## Begin MATERIAL TO PROCESS
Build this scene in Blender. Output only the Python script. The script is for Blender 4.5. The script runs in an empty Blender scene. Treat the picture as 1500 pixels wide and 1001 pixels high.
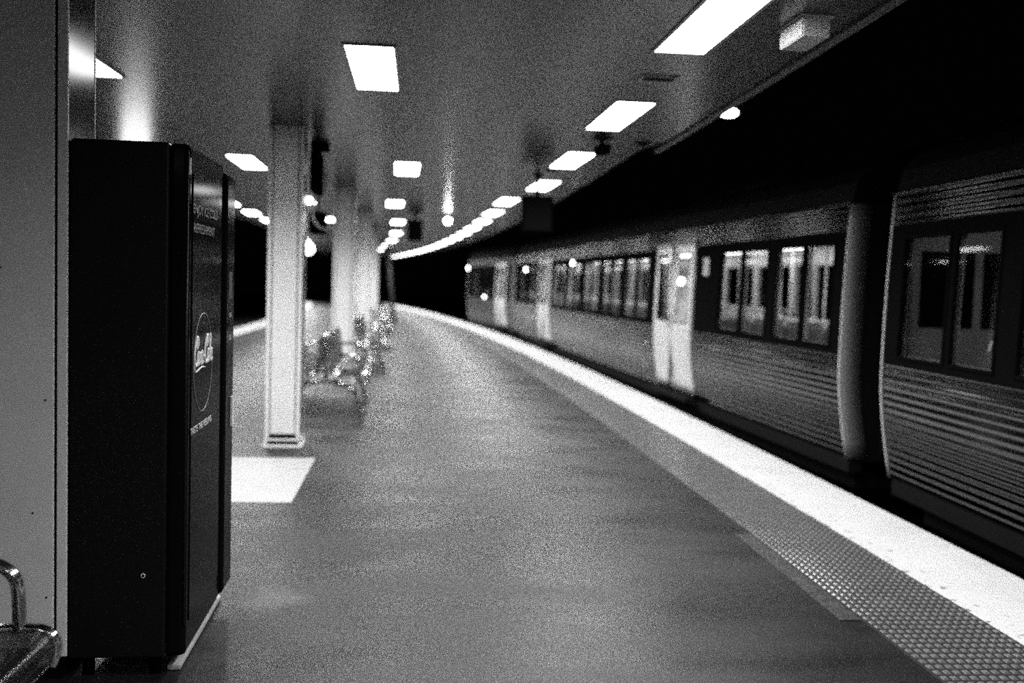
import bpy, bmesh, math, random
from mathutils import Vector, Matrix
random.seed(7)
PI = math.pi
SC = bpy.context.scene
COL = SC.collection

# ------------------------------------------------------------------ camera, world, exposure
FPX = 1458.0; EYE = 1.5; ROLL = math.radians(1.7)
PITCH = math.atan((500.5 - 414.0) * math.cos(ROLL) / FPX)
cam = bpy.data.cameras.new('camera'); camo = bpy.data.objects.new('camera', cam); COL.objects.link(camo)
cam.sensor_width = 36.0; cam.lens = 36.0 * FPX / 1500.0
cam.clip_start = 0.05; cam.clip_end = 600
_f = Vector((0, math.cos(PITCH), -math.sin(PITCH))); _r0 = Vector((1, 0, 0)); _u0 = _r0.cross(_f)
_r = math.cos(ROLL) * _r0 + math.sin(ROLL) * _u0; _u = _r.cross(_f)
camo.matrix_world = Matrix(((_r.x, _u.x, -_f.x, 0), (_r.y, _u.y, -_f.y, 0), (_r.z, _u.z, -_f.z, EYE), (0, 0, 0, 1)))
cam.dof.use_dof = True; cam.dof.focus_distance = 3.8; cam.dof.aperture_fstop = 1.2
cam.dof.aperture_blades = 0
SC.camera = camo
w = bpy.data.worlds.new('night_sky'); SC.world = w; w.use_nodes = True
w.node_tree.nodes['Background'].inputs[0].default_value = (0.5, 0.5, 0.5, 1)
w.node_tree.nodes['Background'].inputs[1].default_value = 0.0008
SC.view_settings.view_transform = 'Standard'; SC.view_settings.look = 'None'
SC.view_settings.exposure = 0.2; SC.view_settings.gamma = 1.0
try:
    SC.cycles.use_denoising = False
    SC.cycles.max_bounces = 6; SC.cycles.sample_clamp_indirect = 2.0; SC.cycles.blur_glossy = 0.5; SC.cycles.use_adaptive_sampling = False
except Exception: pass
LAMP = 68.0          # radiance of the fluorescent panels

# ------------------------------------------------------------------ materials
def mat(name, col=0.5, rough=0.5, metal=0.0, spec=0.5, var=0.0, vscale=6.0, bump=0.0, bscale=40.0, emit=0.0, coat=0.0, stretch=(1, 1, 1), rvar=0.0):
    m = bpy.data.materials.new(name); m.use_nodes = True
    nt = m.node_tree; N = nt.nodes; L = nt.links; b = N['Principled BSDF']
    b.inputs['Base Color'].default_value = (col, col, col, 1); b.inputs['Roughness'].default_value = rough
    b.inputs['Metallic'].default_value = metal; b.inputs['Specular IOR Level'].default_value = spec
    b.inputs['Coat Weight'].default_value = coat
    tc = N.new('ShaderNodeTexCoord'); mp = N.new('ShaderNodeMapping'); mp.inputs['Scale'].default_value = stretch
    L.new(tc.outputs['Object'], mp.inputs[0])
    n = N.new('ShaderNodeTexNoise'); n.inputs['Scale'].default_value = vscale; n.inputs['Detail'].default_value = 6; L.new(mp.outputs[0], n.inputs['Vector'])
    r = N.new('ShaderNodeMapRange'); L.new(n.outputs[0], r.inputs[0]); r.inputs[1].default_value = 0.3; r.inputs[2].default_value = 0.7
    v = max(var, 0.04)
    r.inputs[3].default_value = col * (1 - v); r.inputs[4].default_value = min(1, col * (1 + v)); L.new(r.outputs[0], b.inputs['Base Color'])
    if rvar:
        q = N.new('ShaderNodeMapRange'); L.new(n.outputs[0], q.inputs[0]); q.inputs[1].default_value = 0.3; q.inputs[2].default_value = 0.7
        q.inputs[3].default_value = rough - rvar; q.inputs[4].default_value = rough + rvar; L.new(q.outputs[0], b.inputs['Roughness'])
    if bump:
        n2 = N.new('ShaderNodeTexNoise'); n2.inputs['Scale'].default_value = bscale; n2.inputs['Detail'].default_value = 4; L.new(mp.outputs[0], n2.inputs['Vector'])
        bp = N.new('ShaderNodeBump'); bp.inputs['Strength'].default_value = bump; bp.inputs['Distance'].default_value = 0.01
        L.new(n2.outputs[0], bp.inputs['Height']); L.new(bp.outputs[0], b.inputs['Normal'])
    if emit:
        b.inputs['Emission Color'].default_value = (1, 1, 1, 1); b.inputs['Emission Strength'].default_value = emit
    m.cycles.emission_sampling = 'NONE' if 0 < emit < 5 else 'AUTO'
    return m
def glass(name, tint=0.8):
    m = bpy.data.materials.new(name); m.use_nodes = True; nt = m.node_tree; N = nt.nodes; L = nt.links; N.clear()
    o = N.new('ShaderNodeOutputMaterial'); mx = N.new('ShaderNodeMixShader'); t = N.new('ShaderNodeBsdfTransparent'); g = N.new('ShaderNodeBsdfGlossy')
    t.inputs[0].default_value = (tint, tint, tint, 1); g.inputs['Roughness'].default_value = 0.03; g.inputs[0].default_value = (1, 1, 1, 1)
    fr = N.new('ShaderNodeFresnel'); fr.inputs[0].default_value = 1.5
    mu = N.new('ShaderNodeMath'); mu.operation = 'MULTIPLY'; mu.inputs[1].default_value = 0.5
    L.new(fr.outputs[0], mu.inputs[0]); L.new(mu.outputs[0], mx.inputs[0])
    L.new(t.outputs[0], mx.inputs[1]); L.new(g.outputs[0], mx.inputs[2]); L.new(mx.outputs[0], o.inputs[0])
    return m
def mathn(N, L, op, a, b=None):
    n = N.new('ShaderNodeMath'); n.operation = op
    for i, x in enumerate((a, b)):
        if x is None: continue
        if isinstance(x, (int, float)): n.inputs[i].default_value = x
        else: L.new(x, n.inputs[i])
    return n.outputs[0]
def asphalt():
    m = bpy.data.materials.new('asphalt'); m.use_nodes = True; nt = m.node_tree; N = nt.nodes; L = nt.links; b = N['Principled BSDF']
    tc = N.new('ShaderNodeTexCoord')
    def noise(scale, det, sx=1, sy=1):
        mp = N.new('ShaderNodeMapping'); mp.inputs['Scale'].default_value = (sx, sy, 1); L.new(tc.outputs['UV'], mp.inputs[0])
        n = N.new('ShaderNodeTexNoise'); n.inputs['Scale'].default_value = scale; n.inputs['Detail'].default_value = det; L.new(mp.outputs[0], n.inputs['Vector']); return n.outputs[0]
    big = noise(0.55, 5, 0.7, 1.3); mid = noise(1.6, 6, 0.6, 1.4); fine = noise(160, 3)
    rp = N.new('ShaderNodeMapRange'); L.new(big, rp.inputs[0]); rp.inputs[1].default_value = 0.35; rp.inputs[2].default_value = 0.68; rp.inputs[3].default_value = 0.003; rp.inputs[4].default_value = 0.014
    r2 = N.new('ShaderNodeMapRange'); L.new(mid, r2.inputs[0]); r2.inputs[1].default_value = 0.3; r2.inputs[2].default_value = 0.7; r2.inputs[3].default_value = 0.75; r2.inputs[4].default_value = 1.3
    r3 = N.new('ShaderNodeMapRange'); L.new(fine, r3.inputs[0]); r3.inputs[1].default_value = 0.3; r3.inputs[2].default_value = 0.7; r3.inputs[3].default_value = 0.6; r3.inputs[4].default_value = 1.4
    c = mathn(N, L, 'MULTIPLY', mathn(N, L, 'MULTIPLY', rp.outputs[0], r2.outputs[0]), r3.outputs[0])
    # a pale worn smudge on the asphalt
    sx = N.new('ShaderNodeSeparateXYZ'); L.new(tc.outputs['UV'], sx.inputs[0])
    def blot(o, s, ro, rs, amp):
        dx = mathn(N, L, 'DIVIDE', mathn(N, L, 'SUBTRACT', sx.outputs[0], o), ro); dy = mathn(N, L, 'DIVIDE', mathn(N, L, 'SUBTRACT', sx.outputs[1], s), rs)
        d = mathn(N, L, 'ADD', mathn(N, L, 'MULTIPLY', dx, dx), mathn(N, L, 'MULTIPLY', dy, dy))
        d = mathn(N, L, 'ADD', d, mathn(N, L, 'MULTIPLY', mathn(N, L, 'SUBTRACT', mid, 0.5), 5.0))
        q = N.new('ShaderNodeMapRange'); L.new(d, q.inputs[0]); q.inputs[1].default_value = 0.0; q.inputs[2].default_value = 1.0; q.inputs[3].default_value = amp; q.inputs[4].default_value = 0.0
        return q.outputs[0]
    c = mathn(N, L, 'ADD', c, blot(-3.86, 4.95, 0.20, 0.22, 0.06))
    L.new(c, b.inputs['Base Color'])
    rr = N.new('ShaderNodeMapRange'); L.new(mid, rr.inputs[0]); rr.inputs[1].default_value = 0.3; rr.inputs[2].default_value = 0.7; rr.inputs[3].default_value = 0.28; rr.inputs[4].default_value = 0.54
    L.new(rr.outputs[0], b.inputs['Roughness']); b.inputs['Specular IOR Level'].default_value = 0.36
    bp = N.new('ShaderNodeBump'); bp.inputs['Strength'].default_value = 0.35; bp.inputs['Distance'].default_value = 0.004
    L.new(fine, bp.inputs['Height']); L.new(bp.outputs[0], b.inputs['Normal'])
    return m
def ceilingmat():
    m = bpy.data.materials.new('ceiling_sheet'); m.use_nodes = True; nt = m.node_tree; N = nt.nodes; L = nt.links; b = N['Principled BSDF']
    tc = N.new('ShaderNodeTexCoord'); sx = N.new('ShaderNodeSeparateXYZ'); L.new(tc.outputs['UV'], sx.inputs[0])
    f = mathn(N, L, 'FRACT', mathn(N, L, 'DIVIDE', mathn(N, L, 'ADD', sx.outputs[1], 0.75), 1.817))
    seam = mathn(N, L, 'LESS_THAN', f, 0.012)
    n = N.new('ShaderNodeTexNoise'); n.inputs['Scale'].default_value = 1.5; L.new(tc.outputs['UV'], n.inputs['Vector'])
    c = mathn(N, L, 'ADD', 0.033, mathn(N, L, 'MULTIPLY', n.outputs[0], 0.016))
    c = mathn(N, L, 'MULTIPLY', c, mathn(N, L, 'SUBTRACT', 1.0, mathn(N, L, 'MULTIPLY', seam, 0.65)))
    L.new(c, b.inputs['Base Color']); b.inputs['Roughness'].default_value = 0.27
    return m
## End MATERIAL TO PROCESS
## Begin MATERIAL TO PROCESS
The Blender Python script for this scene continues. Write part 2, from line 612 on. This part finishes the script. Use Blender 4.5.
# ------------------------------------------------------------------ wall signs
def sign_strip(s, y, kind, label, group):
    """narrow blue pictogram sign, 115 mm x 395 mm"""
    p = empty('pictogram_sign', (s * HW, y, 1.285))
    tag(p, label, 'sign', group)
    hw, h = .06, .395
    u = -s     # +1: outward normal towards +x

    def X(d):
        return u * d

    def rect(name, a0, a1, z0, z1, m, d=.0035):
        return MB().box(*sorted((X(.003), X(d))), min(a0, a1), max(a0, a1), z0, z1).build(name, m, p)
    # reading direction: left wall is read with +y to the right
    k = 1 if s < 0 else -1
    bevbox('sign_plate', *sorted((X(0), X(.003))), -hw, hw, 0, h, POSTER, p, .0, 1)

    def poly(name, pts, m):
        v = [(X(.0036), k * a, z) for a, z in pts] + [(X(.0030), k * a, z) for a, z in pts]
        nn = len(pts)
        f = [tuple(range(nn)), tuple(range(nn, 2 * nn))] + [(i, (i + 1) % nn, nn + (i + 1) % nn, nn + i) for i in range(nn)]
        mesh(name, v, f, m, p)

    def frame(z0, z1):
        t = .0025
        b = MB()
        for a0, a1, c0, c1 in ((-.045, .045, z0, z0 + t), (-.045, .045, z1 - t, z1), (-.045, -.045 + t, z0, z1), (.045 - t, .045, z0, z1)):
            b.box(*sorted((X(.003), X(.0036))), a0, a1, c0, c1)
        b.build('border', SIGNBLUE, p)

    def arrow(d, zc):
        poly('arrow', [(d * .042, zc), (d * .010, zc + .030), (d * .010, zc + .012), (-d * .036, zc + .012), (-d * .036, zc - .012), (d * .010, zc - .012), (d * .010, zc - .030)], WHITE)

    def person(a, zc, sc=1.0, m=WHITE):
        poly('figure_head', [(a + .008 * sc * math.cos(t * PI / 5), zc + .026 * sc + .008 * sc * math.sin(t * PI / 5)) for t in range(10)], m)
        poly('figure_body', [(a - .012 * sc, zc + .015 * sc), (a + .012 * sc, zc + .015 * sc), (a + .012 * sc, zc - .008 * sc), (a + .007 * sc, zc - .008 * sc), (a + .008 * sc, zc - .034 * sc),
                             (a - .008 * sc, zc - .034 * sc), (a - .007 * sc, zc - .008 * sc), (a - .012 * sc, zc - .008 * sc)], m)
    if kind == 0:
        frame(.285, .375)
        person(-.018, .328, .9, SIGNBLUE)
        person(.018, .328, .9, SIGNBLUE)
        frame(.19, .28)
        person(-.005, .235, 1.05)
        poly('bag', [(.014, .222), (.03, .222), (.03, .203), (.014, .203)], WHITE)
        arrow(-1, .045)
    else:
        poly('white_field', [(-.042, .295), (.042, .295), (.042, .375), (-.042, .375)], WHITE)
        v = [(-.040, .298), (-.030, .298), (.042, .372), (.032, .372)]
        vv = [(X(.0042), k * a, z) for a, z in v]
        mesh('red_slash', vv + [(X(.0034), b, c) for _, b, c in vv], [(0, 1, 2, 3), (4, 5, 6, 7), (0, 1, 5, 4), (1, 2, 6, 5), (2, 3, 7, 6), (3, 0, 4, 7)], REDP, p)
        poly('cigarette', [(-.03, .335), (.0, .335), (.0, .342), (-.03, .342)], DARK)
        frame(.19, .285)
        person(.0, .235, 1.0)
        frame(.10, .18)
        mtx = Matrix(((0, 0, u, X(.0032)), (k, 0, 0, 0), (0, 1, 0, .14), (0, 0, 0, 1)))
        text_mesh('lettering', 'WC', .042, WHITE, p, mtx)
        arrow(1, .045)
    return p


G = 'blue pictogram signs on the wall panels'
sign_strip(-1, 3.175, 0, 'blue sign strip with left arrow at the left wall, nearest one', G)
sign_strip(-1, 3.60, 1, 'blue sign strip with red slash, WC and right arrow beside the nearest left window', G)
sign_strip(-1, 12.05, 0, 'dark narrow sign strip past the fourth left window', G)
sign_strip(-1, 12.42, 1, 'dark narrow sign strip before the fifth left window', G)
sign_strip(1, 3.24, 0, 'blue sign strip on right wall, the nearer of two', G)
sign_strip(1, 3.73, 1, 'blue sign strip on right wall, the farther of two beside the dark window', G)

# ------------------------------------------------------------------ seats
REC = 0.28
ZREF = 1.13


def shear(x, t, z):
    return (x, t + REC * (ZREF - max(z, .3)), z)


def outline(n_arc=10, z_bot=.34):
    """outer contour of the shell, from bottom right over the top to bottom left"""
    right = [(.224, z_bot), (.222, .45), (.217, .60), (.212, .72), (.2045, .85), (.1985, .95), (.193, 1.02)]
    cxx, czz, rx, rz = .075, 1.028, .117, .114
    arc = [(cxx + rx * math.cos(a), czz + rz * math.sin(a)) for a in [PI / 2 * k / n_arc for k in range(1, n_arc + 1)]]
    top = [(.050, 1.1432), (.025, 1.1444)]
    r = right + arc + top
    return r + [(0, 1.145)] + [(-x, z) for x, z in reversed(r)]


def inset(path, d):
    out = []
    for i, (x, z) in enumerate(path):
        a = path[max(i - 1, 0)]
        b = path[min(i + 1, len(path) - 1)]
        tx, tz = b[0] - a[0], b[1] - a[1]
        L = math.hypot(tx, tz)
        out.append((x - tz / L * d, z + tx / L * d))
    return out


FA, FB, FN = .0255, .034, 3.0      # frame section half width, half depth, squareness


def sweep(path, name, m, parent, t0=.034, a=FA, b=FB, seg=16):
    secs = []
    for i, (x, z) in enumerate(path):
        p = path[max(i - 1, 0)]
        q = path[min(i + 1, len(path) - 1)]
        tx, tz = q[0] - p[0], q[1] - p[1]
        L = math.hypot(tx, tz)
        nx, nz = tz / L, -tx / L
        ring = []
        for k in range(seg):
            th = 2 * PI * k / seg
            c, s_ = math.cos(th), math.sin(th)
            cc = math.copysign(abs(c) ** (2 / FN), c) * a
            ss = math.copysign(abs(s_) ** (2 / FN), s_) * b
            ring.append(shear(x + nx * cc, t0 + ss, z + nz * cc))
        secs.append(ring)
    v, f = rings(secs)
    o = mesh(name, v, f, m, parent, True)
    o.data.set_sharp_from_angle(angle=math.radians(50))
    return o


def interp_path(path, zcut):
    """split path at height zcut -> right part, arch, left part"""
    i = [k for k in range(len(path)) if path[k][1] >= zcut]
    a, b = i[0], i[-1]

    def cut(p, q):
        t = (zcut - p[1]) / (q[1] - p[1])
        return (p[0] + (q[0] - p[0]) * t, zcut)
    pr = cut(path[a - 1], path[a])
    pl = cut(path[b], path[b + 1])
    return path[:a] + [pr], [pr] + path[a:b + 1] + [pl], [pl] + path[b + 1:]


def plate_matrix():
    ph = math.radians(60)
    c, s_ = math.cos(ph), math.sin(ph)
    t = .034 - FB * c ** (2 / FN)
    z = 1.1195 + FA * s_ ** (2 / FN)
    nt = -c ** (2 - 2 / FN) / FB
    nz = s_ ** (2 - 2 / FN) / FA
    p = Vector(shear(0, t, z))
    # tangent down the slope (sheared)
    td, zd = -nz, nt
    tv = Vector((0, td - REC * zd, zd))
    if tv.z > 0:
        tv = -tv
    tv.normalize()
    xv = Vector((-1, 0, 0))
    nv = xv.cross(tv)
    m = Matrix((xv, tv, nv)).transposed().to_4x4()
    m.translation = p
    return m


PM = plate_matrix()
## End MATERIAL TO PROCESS
• [WHAT YOU HAVE TO DO] From the records above, copy out the line with "The Blender Python", the line with "return u * d", and every line between them, word for word.

• [RESPONSE]
The Blender Python script for this scene continues. Write part 2, from line 612 on. This part finishes the script. Use Blender 4.5.
# ------------------------------------------------------------------ wall signs
def sign_strip(s, y, kind, label, group):
    """narrow blue pictogram sign, 115 mm x 395 mm"""
    p = empty('pictogram_sign', (s * HW, y, 1.285))
    tag(p, label, 'sign', group)
    hw, h = .06, .395
    u = -s     # +1: outward normal towards +x

    def X(d):
        return u * d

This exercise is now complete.